## DATA SEGMENT
· · ·
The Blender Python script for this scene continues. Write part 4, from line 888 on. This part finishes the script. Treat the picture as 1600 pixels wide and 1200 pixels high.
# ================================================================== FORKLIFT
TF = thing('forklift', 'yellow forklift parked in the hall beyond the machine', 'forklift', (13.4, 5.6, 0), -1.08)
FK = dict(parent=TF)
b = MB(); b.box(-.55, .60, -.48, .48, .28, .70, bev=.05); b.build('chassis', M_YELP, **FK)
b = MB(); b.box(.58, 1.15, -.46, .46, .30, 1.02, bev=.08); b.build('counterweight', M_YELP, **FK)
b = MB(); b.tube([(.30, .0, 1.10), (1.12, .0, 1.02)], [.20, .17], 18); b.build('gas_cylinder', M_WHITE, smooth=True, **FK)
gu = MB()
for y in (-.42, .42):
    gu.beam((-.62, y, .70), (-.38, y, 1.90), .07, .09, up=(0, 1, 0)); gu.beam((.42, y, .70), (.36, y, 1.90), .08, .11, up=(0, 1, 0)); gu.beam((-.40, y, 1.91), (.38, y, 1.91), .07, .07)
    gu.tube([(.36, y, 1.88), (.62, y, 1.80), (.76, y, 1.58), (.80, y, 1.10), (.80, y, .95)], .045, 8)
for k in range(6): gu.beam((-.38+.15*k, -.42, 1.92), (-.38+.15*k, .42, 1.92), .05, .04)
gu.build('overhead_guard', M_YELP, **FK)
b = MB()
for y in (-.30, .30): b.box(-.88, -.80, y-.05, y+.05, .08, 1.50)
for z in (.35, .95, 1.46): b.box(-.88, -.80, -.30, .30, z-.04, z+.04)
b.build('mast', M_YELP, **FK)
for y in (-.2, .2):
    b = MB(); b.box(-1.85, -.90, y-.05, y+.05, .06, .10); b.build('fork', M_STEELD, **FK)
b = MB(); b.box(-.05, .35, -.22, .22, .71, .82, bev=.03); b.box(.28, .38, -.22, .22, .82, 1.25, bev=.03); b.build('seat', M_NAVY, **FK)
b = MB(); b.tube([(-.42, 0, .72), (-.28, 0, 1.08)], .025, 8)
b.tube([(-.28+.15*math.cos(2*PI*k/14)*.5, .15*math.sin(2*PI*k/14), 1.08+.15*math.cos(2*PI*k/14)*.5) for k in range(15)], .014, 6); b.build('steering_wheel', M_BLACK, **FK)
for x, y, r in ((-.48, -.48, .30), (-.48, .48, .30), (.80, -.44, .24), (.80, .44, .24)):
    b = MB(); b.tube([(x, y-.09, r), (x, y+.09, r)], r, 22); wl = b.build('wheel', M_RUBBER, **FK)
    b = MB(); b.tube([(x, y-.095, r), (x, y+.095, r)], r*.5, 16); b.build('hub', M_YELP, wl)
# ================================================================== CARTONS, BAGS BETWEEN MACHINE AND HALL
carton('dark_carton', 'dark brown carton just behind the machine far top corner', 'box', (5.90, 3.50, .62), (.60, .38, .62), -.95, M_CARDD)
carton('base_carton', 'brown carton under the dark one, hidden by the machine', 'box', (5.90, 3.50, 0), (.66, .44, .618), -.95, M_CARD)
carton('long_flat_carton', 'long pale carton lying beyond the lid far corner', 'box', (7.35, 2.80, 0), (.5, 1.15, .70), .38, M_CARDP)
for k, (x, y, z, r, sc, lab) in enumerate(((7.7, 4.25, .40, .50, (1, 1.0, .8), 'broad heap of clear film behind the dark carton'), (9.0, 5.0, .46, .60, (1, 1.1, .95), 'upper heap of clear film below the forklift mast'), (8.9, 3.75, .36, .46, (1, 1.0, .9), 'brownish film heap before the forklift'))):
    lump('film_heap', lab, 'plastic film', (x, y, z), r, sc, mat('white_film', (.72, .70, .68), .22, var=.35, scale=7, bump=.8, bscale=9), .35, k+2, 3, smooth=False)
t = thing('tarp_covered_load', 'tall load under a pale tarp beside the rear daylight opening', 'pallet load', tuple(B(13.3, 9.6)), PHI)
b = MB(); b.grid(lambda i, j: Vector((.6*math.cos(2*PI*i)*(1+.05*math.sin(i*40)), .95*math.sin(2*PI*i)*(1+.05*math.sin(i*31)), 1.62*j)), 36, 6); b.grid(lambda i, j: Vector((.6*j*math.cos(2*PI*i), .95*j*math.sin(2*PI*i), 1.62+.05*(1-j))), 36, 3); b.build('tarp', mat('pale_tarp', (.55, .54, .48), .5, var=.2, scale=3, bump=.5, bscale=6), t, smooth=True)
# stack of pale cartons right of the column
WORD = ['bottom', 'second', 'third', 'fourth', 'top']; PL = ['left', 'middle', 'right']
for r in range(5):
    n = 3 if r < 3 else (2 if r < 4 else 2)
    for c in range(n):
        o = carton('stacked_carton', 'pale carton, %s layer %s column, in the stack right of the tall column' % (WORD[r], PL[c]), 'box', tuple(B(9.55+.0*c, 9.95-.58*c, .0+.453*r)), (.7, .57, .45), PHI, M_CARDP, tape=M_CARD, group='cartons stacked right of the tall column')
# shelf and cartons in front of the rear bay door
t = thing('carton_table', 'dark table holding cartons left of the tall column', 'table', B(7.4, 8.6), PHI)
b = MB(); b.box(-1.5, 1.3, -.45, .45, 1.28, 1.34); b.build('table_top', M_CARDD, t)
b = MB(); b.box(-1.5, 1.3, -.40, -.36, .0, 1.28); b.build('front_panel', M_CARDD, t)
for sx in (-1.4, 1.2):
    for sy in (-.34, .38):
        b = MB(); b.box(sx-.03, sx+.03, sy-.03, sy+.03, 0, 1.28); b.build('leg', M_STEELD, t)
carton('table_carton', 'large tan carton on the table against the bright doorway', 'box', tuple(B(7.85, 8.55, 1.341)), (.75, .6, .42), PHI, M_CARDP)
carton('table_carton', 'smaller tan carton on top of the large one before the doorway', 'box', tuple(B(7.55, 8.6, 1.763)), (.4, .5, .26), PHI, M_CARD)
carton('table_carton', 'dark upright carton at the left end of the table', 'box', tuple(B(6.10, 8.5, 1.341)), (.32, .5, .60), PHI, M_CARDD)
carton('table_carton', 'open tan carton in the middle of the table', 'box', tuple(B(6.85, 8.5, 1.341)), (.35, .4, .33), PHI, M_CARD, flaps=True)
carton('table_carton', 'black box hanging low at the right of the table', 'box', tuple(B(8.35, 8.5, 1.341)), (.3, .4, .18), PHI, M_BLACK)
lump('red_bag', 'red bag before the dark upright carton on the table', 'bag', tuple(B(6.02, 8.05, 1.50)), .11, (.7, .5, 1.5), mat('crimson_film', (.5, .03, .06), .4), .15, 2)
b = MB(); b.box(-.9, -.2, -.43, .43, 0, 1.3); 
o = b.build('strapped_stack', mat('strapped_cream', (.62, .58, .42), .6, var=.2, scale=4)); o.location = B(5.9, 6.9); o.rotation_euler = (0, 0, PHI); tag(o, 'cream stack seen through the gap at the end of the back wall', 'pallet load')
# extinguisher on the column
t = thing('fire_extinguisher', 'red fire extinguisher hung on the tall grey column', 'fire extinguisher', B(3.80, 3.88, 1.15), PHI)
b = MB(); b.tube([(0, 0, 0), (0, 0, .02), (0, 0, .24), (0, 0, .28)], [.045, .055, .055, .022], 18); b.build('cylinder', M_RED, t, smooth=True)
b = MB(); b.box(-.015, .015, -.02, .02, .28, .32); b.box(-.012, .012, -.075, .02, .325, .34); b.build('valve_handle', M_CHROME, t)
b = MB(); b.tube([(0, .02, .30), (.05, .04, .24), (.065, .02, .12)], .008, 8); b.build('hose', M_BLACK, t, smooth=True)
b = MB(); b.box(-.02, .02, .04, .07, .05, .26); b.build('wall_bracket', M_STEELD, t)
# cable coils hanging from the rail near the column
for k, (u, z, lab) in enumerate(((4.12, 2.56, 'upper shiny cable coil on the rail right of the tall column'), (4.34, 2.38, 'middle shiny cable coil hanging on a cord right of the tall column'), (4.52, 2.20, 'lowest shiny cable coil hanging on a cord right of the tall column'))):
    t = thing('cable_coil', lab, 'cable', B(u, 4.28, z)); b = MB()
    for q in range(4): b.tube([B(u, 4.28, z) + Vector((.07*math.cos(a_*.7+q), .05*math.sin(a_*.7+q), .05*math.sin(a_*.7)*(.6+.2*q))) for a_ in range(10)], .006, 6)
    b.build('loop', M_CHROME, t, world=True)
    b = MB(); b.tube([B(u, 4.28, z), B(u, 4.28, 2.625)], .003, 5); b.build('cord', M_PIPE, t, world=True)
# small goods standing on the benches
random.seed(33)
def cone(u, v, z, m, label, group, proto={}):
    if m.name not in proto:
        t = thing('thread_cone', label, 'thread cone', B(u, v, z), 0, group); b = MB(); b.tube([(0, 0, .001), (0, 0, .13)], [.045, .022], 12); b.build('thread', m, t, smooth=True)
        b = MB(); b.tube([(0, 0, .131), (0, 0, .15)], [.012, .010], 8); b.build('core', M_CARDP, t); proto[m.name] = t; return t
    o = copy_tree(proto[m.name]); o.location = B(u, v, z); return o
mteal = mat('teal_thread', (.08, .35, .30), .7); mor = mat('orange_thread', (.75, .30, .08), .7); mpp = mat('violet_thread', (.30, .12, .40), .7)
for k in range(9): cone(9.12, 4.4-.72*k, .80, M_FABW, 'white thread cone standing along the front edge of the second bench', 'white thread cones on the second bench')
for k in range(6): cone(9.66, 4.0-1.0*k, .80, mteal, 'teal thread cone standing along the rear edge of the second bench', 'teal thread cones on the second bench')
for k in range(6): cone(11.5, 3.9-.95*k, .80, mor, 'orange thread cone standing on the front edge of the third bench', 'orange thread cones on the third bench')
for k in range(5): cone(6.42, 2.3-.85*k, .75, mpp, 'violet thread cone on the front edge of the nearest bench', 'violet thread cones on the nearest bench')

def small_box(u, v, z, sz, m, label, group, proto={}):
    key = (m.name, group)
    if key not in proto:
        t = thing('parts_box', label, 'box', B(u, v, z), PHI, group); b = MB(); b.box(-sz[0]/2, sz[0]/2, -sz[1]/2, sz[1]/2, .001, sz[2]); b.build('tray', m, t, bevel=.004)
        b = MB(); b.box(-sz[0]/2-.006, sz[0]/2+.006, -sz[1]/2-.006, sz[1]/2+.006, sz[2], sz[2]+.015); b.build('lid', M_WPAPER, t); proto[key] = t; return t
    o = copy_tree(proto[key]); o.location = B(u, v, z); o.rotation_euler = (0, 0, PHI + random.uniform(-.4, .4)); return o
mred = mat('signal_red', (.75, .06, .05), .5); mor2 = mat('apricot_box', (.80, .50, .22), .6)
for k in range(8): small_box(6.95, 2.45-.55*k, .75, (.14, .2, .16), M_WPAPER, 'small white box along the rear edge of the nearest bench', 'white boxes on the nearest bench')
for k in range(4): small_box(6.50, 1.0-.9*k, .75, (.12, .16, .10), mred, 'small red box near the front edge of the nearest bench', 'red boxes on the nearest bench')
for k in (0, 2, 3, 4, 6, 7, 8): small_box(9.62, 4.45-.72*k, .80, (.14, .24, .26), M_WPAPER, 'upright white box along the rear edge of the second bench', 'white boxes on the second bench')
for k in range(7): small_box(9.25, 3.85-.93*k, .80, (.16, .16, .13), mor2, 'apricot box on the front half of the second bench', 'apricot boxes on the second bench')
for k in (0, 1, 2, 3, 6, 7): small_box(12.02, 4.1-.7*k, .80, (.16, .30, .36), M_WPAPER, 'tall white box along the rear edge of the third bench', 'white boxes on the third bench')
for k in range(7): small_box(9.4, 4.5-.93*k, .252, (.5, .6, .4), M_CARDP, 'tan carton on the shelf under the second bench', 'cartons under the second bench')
· · ·
Scan the data for the word "from" and copy every line where it shows up.

The Blender Python script for this scene continues. Write part 4, from line 888 on. This part finishes the script. Treat the picture as 1600 pixels wide and 1200 pixels high.
# cable coils hanging from the rail near the column